Data supplied
_ _ _

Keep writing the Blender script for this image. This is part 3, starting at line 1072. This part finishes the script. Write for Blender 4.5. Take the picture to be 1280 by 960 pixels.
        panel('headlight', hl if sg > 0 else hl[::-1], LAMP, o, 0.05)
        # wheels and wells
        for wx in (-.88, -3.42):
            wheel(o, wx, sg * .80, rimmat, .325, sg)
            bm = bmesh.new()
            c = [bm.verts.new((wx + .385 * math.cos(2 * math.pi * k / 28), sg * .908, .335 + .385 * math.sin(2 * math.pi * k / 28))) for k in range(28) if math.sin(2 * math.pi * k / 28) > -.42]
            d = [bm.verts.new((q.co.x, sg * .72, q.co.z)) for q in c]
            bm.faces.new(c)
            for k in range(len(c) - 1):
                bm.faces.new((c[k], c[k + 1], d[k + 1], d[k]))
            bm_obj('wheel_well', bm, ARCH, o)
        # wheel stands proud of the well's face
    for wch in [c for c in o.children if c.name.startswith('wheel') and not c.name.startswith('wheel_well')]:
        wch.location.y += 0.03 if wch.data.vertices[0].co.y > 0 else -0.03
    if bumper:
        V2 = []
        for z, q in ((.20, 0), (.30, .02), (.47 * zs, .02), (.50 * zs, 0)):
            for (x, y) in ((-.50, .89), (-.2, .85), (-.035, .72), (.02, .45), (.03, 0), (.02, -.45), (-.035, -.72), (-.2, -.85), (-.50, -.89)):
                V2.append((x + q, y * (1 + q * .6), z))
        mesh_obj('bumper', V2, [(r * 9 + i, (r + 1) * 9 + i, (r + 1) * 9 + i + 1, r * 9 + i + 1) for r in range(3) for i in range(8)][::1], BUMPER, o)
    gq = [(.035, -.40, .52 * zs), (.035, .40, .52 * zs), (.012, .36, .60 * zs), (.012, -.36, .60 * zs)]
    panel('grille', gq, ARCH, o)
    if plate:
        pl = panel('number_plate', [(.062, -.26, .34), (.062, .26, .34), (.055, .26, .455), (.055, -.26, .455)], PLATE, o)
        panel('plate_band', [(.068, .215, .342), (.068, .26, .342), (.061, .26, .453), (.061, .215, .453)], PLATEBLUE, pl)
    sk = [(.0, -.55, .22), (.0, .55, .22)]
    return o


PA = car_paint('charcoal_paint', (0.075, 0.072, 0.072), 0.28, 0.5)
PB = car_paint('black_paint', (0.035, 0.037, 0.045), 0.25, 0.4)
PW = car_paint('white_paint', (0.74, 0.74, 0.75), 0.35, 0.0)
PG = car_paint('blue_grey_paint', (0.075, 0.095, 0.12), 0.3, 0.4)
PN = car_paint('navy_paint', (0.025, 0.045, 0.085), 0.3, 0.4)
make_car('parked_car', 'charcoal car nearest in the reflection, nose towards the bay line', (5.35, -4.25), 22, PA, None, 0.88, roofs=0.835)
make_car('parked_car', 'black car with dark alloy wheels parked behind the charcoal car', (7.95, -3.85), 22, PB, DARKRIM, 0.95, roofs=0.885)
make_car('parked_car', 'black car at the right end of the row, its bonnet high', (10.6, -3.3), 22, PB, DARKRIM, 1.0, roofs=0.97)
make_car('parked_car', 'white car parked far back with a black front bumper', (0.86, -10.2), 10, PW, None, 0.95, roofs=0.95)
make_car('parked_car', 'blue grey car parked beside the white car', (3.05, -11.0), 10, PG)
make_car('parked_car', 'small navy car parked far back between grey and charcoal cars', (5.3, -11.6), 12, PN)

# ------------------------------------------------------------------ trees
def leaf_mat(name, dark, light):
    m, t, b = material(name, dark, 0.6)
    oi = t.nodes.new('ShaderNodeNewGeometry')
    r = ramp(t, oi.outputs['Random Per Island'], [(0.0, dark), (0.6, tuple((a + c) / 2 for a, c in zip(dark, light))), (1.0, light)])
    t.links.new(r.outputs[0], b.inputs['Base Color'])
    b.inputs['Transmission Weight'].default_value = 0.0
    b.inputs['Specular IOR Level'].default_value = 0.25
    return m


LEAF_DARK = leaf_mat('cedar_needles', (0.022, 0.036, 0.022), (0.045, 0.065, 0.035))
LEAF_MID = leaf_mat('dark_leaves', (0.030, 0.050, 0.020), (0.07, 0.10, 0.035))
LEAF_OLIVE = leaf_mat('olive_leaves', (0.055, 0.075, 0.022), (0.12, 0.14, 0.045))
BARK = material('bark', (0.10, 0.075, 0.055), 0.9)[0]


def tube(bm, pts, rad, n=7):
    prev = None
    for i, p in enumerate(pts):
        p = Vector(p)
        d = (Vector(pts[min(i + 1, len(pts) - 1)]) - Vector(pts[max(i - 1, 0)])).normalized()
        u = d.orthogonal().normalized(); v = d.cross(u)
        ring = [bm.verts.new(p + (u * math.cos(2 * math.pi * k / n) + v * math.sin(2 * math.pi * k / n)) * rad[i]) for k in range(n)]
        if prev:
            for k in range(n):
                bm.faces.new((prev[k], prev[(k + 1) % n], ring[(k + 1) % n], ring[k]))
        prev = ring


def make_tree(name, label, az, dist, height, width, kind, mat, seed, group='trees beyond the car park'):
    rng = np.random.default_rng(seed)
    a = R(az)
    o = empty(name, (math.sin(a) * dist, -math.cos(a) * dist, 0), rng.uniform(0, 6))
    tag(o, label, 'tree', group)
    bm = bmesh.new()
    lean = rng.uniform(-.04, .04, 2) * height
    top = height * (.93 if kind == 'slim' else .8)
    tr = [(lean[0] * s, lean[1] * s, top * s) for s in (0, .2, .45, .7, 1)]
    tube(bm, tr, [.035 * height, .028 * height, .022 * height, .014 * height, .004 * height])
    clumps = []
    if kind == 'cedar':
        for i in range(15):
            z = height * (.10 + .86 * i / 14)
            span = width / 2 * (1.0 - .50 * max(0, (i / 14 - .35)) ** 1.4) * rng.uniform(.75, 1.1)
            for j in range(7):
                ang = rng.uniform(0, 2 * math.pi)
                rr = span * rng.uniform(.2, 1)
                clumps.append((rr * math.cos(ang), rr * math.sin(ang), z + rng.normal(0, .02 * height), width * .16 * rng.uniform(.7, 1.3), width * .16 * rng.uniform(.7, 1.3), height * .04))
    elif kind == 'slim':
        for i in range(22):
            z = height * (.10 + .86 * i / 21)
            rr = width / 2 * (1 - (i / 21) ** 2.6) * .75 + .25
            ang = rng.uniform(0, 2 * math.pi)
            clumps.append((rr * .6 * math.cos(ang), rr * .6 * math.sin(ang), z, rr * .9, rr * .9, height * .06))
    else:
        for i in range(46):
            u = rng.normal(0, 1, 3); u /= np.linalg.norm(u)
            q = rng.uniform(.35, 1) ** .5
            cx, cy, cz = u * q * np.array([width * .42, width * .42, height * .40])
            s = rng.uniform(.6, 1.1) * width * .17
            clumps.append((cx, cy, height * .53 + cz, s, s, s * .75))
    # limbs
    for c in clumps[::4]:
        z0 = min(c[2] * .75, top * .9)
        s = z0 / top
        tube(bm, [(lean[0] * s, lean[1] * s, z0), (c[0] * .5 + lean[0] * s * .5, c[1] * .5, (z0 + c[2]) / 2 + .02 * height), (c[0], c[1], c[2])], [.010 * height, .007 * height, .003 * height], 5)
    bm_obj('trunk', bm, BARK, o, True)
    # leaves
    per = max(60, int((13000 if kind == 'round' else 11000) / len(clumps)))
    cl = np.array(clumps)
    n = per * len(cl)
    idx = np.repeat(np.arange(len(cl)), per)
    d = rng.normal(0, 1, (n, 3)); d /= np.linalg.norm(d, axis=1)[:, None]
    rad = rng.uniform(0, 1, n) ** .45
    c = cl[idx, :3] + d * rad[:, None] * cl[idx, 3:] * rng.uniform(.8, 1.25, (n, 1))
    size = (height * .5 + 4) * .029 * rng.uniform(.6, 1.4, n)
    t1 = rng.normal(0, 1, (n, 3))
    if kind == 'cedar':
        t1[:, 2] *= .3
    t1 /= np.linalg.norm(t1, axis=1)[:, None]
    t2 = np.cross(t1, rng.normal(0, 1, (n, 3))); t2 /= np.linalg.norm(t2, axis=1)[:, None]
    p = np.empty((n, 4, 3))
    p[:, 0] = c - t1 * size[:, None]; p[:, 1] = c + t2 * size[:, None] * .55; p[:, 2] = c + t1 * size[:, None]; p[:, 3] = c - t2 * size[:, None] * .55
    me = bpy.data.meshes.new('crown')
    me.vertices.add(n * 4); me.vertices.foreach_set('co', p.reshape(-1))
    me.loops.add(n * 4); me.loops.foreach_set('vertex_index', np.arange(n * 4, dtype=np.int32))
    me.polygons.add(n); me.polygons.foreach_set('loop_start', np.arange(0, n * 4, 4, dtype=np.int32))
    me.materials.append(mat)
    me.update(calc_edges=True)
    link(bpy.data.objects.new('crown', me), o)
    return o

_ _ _

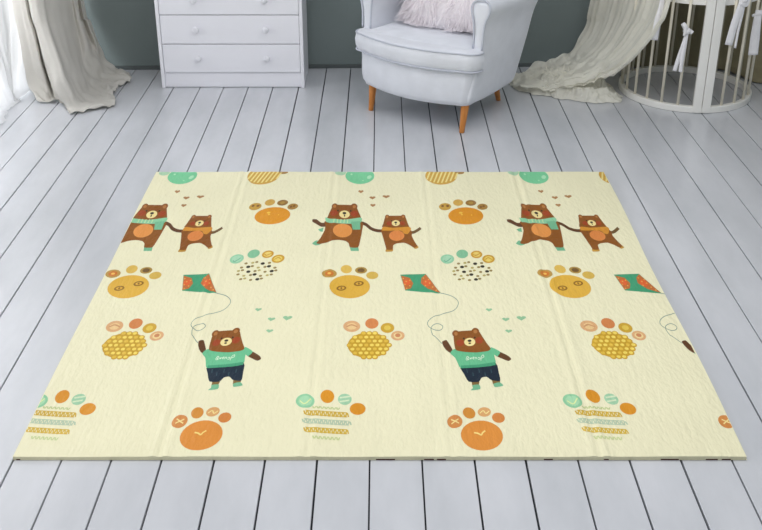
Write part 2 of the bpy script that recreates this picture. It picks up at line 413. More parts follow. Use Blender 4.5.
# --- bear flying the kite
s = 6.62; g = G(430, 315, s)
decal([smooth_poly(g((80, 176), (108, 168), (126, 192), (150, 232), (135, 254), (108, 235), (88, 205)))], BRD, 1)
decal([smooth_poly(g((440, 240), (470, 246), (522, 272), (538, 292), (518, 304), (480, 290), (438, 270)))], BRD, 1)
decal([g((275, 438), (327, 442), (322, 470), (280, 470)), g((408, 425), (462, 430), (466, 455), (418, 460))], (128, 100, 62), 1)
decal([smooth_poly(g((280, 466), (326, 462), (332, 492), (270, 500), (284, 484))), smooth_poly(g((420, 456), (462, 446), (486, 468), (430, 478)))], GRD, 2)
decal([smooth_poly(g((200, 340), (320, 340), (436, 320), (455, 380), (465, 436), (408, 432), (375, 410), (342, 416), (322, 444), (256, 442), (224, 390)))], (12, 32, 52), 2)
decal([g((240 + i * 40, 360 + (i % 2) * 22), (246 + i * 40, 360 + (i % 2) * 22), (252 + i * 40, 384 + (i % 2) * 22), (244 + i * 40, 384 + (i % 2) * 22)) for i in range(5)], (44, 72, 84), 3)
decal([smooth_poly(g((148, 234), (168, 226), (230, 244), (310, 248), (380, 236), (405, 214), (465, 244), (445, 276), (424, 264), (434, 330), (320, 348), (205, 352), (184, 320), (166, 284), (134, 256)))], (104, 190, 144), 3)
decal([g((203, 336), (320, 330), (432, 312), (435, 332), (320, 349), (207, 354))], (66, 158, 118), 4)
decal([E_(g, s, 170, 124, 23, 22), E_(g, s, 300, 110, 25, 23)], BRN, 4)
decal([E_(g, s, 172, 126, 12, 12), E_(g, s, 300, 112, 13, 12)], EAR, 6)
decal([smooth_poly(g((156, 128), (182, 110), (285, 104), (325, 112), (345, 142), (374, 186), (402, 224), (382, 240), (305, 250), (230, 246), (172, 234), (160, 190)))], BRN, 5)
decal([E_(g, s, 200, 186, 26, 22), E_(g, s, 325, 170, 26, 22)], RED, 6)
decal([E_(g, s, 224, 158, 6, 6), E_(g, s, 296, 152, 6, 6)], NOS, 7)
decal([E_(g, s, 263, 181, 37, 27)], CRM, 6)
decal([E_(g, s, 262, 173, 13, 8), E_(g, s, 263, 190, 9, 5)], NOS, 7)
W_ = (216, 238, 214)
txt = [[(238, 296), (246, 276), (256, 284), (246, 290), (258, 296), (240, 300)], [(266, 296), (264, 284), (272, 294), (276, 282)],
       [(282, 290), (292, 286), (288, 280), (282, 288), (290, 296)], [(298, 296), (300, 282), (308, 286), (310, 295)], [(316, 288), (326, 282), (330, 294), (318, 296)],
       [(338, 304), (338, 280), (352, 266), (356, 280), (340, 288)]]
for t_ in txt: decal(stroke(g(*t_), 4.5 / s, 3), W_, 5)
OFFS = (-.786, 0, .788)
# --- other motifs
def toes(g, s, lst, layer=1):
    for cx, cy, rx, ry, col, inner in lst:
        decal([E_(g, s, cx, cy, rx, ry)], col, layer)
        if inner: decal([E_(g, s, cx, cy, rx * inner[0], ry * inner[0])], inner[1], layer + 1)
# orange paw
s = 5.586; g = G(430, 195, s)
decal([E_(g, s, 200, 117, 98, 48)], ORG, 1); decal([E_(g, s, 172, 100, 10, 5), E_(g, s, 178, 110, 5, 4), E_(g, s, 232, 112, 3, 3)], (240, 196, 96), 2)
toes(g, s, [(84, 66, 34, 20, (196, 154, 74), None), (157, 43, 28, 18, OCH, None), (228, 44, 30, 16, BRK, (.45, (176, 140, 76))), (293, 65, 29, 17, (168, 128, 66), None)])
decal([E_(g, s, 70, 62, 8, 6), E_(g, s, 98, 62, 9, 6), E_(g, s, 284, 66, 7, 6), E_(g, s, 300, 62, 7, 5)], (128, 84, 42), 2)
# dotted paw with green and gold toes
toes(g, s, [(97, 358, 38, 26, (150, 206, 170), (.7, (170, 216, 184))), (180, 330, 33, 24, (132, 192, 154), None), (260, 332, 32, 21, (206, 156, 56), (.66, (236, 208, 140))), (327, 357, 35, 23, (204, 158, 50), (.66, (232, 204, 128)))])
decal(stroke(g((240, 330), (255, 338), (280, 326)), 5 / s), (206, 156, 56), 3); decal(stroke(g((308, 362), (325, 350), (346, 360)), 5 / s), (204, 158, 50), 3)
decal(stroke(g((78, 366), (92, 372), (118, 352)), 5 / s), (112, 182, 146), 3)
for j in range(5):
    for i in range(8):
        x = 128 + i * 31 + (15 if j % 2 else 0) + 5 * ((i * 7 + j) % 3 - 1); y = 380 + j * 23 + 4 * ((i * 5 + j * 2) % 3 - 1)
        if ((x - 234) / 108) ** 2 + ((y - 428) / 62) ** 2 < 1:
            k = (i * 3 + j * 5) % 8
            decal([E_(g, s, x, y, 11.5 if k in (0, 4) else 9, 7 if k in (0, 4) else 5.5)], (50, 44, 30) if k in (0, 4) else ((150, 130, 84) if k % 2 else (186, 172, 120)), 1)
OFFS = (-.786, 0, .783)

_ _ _

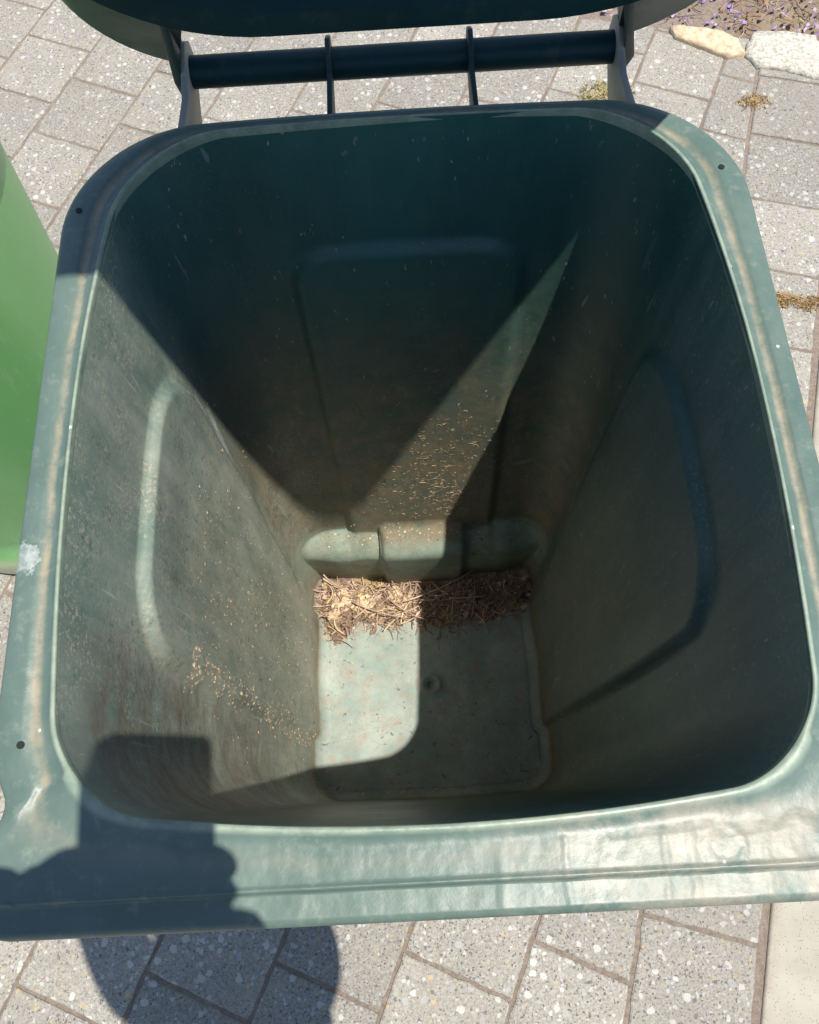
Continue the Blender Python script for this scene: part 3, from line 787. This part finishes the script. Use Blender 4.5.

_ _ _

Task
Copy each line above that contains the string "finishes".

Result for this task
Keep writing the Blender script for this image. This is part 3, starting at line 1072. This part finishes the script. Write for Blender 4.5. Take the picture to be 1280 by 960 pixels.
Continue the Blender Python script for this scene: part 3, from line 787. This part finishes the script. Use Blender 4.5.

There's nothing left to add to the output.